**To be done**:
Up to and including the line with "v.co = (v.co.x*.976, v.co.y*.976, ZC-(ZC-v.co.z)*.976", reproduce the listing below exactly, beginning at its first line.

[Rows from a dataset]
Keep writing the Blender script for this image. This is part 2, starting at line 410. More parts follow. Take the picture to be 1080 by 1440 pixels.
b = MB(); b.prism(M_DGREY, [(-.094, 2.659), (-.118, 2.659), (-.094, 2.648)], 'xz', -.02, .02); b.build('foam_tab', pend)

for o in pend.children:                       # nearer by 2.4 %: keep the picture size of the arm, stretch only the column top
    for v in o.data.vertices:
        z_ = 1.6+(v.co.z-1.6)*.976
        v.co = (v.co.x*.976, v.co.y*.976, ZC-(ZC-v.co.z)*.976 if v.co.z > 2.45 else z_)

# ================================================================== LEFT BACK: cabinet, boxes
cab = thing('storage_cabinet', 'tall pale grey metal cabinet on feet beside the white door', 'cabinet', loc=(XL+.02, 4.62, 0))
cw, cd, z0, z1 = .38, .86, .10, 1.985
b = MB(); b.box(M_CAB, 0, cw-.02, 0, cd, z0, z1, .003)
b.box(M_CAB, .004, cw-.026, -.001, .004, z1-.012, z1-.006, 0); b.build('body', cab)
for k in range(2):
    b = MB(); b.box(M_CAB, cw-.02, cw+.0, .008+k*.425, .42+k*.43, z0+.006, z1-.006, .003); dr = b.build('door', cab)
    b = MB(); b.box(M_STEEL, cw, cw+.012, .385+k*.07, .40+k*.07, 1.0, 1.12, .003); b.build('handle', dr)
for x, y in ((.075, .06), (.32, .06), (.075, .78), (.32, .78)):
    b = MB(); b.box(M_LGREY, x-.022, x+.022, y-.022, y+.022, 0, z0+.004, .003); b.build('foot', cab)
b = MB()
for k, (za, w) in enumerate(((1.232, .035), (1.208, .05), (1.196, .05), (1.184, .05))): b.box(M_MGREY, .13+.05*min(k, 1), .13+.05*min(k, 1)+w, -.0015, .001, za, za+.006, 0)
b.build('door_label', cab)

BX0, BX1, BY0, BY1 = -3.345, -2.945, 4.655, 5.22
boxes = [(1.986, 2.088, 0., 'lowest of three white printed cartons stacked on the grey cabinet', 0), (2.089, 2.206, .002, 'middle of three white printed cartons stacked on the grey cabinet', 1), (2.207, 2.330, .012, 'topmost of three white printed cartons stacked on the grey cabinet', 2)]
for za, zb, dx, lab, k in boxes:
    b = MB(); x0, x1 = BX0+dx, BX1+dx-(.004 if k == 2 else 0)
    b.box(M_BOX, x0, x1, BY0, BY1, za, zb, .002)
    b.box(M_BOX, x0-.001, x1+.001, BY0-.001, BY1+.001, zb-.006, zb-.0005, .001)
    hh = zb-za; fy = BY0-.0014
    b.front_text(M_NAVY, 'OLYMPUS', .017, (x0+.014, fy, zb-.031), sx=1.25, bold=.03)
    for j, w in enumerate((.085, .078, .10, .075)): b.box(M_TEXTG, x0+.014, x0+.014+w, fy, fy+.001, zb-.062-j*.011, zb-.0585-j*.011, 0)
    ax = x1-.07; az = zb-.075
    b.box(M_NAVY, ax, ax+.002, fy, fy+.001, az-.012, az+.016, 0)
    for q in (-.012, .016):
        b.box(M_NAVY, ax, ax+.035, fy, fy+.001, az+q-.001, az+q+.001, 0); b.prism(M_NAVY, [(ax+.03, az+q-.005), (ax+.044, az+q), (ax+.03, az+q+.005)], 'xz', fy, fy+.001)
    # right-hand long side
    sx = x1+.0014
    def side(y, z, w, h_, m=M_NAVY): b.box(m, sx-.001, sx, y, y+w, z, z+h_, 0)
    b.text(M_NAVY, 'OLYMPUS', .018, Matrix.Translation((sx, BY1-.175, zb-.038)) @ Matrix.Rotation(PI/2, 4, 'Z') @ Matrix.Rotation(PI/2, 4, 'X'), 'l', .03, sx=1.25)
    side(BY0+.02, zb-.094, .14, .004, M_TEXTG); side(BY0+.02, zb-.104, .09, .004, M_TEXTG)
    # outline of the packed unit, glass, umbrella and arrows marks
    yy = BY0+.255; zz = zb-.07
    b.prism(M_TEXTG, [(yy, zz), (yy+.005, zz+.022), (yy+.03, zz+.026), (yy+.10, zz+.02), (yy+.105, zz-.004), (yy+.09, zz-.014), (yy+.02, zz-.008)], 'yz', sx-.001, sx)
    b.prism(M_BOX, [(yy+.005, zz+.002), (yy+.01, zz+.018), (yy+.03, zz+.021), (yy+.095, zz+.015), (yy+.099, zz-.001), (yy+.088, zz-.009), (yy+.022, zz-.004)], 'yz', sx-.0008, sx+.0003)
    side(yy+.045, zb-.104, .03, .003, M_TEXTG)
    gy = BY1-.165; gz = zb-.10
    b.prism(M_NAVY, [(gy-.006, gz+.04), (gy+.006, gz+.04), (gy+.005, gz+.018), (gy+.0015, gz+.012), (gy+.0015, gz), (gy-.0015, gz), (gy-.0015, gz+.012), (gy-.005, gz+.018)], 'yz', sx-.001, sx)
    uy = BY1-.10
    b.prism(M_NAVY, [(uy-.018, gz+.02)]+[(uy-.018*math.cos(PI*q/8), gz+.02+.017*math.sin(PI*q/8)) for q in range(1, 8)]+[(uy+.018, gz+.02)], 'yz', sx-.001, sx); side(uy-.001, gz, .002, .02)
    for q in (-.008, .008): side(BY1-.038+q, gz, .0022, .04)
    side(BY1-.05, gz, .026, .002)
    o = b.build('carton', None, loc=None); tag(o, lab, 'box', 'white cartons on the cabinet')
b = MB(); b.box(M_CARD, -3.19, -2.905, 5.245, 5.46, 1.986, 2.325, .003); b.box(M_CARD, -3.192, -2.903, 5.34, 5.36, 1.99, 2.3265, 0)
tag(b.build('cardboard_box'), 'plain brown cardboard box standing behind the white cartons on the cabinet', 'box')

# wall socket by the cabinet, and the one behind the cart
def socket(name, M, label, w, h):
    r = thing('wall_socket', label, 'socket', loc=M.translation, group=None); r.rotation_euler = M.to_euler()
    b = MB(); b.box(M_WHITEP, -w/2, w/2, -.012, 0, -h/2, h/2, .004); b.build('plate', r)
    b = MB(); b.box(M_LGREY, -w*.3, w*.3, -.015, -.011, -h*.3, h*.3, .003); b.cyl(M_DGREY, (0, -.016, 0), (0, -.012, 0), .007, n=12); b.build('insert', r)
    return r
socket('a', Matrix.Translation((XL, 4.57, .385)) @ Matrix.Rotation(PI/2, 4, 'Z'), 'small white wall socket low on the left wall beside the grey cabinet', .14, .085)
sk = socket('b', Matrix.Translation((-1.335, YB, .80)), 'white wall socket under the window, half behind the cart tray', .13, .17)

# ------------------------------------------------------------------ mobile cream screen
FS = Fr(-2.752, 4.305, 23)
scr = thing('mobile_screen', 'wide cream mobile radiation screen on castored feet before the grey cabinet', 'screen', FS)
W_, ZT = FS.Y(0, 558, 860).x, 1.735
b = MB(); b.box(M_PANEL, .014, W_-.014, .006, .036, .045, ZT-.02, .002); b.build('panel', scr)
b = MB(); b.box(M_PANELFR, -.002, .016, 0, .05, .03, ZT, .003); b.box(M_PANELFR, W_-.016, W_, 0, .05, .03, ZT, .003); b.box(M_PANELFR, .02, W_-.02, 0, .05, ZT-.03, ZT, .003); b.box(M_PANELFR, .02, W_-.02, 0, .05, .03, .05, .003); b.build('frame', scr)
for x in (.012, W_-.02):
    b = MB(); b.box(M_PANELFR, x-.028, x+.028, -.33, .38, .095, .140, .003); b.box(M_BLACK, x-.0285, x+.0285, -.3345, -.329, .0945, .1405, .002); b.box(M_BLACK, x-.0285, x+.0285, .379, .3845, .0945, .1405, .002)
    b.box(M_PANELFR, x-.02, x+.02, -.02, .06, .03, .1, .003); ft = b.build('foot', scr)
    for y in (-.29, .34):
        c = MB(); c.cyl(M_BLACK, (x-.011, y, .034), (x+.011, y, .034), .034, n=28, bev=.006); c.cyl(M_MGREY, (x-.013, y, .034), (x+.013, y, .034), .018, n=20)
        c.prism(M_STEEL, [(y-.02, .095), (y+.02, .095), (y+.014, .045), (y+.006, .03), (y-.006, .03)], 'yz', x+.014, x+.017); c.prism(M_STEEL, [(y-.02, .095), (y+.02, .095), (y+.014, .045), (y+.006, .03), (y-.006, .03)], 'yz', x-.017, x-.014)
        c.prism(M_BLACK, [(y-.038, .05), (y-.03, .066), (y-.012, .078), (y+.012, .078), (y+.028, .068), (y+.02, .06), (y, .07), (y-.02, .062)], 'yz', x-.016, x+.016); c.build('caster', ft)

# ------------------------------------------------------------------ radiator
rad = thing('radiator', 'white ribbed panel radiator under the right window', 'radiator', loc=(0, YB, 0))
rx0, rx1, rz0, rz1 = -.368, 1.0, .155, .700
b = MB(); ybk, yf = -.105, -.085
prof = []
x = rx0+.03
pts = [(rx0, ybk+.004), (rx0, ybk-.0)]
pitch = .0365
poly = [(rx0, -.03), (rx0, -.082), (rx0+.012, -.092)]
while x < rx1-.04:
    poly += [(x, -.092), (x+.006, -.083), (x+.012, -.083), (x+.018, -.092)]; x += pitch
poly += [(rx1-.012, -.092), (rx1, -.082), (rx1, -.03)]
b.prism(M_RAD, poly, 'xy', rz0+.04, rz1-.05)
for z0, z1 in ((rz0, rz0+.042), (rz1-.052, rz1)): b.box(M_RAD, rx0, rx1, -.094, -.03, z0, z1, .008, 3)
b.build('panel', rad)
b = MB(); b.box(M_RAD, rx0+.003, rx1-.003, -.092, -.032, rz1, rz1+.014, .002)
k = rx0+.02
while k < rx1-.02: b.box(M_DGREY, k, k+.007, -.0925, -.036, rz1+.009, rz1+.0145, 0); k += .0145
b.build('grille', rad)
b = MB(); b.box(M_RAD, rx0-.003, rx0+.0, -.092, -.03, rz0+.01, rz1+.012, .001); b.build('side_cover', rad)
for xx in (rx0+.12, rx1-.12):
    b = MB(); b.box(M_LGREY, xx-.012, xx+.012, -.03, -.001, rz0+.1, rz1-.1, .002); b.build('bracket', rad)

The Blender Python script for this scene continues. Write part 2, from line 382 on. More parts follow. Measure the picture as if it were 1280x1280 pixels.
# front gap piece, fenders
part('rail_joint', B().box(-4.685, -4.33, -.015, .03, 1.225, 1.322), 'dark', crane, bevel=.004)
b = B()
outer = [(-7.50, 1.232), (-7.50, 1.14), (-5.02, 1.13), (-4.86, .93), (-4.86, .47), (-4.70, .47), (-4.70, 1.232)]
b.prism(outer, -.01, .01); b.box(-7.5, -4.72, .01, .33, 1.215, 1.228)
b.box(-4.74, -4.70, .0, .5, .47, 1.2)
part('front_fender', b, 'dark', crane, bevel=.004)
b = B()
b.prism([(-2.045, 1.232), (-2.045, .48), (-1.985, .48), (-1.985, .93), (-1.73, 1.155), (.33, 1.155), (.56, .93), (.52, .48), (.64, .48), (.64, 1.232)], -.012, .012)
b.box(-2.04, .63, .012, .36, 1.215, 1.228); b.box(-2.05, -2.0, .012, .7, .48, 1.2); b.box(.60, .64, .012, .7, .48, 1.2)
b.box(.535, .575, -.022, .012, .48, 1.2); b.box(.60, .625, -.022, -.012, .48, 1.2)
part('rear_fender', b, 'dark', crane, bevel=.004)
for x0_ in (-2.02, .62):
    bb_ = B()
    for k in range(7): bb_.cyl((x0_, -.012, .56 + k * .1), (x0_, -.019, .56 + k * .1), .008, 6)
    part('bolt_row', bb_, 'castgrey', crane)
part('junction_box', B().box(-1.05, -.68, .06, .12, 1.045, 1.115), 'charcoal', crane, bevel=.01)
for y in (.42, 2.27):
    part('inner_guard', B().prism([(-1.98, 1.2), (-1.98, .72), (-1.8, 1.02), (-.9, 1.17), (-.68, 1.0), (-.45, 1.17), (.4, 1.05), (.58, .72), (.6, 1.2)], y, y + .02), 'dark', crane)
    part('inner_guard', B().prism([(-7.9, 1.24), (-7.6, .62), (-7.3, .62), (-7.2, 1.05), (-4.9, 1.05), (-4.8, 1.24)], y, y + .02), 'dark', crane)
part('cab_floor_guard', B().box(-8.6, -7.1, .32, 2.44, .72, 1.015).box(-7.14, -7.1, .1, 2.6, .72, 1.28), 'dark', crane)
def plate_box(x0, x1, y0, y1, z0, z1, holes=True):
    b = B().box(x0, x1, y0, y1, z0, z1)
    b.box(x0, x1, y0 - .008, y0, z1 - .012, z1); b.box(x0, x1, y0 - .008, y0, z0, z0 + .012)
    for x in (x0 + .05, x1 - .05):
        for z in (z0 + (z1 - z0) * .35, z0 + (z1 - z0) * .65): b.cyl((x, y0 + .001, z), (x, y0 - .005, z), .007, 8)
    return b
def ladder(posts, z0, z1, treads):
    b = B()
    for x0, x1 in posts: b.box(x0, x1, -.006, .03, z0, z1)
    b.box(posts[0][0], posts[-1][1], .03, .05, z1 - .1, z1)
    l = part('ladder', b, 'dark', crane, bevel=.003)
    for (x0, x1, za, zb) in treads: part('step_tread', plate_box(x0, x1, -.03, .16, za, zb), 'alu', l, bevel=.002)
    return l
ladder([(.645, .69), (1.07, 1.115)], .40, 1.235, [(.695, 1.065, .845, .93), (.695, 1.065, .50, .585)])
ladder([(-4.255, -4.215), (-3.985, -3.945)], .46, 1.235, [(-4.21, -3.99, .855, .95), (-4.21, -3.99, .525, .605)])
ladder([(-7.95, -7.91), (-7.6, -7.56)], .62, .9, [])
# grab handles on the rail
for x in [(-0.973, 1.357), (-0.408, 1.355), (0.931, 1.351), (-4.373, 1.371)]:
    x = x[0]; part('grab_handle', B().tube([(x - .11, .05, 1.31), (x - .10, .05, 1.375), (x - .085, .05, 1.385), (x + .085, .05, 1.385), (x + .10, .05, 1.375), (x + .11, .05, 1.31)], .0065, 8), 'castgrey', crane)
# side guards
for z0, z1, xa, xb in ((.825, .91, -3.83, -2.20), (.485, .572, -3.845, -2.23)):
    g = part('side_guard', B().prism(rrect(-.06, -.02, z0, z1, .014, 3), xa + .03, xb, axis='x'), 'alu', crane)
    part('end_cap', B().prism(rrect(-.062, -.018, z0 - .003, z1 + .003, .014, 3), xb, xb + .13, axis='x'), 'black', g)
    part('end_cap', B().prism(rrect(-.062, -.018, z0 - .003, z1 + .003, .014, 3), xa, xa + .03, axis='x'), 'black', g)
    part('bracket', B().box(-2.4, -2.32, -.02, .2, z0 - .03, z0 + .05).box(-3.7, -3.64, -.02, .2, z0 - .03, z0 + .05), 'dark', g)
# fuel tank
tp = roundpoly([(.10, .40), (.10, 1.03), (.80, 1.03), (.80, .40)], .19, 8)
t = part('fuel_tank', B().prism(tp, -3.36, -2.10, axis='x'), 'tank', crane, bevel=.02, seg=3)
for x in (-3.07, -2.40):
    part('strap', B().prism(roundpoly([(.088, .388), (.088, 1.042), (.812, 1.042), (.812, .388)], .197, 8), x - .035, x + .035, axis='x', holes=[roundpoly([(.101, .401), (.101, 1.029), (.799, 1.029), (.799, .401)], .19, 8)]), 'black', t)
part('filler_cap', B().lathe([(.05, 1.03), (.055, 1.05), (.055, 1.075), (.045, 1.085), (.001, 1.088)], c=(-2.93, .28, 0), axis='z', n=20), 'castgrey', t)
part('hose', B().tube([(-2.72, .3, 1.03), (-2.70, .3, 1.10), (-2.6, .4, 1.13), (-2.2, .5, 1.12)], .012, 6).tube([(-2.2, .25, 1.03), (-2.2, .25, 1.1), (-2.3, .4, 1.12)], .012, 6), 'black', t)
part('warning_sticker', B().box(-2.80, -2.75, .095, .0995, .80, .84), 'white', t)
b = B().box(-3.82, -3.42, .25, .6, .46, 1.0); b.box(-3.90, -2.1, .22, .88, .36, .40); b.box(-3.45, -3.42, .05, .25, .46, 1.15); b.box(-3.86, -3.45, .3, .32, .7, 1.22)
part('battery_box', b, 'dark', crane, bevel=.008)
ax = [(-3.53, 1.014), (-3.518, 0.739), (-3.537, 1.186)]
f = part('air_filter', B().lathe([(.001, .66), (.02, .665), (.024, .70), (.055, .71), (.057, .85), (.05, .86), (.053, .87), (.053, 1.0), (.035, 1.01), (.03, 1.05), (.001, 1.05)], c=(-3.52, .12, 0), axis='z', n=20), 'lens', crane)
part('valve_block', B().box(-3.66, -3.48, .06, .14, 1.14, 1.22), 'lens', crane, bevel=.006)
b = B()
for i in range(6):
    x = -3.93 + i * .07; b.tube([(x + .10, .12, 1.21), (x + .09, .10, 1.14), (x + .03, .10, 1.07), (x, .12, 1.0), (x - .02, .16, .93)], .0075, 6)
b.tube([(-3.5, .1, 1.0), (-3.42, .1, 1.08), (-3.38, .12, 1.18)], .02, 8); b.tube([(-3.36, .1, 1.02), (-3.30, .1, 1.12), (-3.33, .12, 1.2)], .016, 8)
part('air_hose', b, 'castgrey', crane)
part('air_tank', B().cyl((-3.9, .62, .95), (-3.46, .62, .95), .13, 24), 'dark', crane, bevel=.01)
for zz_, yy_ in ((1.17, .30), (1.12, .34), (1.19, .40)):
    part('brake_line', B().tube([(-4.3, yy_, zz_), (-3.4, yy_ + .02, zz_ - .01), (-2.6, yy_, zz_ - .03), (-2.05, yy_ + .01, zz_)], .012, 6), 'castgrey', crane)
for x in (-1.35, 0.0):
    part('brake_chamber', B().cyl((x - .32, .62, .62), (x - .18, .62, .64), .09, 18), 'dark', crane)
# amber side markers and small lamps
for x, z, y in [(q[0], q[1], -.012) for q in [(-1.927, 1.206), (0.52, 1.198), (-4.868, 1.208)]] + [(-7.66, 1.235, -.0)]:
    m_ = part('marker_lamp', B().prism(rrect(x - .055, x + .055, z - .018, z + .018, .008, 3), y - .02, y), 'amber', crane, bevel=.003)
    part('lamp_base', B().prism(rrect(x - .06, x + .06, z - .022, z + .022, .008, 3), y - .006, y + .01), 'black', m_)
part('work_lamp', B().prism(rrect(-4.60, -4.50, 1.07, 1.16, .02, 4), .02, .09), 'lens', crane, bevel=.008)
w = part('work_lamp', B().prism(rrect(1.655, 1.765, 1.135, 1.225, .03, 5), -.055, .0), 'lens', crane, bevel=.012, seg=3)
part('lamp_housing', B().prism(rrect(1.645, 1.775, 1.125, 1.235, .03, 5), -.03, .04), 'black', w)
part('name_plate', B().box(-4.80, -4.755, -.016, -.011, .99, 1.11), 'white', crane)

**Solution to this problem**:
Keep writing the Blender script for this image. This is part 2, starting at line 410. More parts follow. Take the picture to be 1080 by 1440 pixels.
b = MB(); b.prism(M_DGREY, [(-.094, 2.659), (-.118, 2.659), (-.094, 2.648)], 'xz', -.02, .02); b.build('foam_tab', pend)

for o in pend.children:                       # nearer by 2.4 %: keep the picture size of the arm, stretch only the column top
    for v in o.data.vertices:
        z_ = 1.6+(v.co.z-1.6)*.976
        v.co = (v.co.x*.976, v.co.y*.976, ZC-(ZC-v.co.z)*.976 if v.co.z > 2.45 else z_)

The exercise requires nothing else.